- _EXERCISE_
Only a number is wanted. Count the lines holding the string "objects".

_ _ _ _ _

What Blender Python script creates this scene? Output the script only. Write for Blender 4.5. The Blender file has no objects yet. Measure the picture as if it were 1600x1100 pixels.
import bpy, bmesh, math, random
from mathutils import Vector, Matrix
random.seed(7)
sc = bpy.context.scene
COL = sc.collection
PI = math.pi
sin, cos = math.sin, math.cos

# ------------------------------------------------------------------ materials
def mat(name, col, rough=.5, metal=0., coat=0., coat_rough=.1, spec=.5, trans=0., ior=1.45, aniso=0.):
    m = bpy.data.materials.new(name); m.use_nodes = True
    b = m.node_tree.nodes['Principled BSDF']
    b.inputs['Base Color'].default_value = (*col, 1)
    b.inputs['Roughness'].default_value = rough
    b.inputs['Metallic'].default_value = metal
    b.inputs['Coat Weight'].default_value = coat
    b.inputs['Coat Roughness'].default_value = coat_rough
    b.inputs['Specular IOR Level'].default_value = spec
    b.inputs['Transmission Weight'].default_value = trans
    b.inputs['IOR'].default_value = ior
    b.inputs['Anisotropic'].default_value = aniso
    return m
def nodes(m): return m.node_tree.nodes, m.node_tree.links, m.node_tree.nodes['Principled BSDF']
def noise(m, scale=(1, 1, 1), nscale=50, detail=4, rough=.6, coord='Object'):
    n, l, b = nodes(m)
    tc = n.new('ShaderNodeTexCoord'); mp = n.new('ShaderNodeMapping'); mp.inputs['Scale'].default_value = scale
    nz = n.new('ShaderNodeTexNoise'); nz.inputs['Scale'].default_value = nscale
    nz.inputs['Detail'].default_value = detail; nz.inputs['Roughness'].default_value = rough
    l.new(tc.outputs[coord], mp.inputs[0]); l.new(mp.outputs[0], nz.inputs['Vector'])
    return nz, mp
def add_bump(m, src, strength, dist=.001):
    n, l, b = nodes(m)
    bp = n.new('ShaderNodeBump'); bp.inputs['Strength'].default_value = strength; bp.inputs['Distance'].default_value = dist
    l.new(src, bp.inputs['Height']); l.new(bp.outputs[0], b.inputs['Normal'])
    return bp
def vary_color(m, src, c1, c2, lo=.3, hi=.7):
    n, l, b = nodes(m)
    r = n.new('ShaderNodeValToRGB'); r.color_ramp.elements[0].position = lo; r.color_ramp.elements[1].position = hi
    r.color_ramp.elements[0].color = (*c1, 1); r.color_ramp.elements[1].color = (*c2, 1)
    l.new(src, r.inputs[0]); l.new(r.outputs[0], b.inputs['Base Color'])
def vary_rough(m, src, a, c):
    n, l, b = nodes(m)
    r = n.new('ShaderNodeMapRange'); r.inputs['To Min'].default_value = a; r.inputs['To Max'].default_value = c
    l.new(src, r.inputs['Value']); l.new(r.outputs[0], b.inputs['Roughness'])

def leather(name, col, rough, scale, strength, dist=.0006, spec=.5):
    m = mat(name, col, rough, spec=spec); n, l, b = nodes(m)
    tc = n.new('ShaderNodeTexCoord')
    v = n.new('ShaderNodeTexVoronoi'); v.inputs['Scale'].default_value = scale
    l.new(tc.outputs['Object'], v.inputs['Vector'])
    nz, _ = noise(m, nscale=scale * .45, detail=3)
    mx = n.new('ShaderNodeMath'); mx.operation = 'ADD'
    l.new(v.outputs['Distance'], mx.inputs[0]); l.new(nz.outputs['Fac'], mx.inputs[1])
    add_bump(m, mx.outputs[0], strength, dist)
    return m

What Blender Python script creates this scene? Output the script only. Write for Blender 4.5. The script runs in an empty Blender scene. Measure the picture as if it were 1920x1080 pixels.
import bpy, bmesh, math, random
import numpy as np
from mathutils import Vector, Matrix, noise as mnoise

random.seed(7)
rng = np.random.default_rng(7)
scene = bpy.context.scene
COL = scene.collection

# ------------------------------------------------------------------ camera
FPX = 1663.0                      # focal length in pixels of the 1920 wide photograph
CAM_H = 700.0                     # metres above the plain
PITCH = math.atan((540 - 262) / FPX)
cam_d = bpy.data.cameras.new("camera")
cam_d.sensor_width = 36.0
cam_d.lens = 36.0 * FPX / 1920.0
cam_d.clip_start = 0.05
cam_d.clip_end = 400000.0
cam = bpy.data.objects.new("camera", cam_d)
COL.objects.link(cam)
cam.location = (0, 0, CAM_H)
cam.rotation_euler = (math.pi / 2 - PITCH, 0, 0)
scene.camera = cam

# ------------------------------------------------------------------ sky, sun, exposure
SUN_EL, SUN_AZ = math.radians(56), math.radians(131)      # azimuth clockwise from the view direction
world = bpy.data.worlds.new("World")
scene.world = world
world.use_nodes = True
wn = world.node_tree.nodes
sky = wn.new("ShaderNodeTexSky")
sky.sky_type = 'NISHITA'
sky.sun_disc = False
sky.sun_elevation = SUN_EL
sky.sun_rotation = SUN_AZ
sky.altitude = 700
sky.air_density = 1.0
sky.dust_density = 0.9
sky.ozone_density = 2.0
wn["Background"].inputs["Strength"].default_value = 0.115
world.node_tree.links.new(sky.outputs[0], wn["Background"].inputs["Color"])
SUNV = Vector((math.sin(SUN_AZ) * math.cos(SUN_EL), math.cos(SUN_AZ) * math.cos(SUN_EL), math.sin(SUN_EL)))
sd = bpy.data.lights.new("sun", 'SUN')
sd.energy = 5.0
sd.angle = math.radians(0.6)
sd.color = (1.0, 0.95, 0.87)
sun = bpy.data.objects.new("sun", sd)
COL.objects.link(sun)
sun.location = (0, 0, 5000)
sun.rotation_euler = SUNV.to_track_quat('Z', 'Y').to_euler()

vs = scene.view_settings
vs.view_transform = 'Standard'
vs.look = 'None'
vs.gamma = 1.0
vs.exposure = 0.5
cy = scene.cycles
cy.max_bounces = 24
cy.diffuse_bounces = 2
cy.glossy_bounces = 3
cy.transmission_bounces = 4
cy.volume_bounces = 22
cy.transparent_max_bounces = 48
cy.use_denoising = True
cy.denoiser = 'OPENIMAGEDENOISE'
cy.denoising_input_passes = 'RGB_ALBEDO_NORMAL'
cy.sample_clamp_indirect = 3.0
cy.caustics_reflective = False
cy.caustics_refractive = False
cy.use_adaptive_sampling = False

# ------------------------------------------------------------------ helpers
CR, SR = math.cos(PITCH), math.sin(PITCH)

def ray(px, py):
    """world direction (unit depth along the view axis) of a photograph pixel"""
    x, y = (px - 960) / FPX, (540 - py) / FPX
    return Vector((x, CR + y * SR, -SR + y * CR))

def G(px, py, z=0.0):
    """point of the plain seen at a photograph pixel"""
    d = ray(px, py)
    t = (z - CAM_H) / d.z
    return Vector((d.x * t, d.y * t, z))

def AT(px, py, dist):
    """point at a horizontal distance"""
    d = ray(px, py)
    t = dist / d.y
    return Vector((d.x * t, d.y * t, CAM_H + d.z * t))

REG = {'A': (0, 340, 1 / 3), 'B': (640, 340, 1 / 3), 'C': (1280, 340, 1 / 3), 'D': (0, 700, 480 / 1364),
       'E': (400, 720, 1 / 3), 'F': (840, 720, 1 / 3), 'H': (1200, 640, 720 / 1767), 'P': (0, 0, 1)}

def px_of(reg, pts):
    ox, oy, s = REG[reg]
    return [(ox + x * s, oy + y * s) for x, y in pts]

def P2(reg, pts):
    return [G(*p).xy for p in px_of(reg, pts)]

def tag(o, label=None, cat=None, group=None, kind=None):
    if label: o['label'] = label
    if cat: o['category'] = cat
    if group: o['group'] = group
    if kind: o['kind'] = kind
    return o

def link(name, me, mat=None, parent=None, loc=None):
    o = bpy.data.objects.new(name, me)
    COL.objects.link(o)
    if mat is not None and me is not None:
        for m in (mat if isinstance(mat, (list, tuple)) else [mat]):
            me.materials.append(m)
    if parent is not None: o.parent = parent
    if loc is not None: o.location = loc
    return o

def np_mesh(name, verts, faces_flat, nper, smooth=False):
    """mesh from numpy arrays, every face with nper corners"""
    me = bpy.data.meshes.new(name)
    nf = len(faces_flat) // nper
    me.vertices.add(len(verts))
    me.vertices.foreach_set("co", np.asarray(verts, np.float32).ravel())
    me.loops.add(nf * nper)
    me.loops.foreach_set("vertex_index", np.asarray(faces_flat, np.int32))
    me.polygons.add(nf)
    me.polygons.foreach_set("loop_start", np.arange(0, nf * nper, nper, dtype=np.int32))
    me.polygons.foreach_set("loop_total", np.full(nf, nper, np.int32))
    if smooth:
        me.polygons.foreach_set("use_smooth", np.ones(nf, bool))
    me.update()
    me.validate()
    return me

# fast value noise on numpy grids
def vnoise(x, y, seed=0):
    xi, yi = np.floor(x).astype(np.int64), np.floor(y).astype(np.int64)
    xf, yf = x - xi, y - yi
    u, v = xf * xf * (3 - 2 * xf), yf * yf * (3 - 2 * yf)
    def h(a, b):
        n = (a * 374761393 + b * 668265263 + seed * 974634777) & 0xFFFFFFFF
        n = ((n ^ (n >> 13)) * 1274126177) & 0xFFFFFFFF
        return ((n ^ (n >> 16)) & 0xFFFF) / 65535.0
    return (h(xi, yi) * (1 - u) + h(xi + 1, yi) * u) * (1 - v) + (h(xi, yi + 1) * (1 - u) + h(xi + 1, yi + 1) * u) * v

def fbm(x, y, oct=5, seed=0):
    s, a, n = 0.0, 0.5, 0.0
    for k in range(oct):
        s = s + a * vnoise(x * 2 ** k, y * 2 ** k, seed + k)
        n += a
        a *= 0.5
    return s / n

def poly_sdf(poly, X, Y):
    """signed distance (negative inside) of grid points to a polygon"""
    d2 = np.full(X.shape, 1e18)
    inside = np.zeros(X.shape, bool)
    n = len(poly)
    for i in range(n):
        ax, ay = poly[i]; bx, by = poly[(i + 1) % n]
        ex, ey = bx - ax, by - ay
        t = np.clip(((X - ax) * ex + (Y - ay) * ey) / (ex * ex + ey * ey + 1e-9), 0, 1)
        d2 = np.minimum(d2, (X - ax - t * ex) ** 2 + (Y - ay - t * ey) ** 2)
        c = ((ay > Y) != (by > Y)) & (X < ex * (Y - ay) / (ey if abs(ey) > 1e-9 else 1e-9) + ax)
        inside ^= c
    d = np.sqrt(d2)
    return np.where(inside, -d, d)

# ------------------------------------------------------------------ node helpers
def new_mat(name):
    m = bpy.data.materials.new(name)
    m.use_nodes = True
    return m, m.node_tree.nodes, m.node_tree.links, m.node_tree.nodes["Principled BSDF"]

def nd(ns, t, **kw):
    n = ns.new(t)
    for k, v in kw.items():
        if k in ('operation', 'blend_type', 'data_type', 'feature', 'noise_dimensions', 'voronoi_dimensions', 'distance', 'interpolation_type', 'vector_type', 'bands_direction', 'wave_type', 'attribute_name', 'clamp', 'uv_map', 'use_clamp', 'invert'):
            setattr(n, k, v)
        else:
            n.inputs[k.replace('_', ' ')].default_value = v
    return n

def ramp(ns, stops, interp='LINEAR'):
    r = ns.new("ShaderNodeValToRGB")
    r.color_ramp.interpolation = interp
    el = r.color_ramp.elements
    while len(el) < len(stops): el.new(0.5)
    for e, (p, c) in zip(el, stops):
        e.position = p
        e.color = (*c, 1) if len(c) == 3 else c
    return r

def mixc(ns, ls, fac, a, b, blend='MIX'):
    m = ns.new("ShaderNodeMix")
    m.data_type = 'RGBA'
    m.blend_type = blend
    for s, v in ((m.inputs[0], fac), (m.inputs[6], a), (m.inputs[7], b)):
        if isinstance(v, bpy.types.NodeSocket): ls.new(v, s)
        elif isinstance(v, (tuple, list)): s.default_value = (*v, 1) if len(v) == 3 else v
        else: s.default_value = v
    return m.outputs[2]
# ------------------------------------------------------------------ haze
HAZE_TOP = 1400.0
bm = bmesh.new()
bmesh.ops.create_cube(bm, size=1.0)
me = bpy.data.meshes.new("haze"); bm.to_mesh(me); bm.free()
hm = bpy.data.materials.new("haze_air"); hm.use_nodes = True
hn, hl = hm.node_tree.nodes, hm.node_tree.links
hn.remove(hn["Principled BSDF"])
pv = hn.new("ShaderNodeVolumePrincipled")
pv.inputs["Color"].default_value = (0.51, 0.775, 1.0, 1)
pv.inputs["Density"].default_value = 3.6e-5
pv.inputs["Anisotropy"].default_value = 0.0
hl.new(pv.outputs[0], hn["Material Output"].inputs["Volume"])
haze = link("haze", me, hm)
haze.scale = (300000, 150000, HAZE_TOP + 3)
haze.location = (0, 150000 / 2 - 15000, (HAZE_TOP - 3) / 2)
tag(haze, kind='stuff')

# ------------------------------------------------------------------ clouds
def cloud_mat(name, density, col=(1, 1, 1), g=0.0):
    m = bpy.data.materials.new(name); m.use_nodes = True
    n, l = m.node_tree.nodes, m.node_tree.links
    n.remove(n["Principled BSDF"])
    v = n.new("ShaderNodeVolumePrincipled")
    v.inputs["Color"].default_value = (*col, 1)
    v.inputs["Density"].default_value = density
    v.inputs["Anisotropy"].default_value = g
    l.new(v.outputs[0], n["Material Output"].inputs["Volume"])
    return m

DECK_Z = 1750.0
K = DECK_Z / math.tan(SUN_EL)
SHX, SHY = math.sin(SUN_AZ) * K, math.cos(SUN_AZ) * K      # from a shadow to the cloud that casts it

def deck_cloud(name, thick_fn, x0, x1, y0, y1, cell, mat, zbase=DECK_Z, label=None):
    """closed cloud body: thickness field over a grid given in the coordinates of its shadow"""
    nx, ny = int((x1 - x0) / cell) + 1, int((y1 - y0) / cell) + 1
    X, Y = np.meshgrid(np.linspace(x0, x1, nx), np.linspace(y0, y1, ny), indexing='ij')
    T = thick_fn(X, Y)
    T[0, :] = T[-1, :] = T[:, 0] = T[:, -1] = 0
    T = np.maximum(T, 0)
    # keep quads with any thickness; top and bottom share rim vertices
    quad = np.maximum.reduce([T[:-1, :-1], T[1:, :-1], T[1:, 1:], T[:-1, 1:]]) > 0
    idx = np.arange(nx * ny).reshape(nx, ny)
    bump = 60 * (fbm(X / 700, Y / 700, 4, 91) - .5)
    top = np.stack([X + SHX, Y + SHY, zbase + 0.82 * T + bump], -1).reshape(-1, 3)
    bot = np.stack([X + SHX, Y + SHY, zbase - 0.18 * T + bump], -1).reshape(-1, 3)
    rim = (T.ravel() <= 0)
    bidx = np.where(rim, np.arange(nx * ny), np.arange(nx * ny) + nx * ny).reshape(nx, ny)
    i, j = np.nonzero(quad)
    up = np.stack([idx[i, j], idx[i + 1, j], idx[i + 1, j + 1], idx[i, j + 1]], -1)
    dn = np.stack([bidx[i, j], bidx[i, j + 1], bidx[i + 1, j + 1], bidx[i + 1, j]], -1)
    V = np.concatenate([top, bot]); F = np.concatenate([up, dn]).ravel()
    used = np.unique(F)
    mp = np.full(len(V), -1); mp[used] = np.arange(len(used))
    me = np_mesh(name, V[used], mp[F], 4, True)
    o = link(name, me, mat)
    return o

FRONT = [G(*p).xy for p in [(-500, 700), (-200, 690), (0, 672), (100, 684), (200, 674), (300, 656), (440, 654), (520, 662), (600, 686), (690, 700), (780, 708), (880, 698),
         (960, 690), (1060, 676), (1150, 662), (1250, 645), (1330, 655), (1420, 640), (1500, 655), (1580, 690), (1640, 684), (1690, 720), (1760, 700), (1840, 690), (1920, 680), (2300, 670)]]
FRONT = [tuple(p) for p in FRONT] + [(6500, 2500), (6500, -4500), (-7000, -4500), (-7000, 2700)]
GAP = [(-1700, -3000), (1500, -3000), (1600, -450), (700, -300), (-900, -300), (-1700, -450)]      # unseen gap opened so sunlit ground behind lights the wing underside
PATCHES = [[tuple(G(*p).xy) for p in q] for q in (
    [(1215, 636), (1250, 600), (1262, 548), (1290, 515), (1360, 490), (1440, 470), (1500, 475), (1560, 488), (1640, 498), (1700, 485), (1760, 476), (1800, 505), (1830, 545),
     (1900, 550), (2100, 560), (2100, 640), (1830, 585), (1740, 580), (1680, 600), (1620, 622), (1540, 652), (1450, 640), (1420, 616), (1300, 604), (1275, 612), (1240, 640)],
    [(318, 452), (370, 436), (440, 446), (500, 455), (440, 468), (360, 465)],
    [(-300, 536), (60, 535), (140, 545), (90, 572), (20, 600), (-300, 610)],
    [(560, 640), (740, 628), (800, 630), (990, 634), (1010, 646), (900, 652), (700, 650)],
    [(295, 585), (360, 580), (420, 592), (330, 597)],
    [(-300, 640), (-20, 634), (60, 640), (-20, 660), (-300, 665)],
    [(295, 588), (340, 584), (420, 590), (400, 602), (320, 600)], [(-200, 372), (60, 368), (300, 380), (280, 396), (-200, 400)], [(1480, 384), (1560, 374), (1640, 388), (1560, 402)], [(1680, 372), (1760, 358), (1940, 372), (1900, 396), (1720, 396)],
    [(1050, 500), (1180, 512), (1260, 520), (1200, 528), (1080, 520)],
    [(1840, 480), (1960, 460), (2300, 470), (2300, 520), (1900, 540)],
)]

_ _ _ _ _

- _EXPECTED ANSWER_
7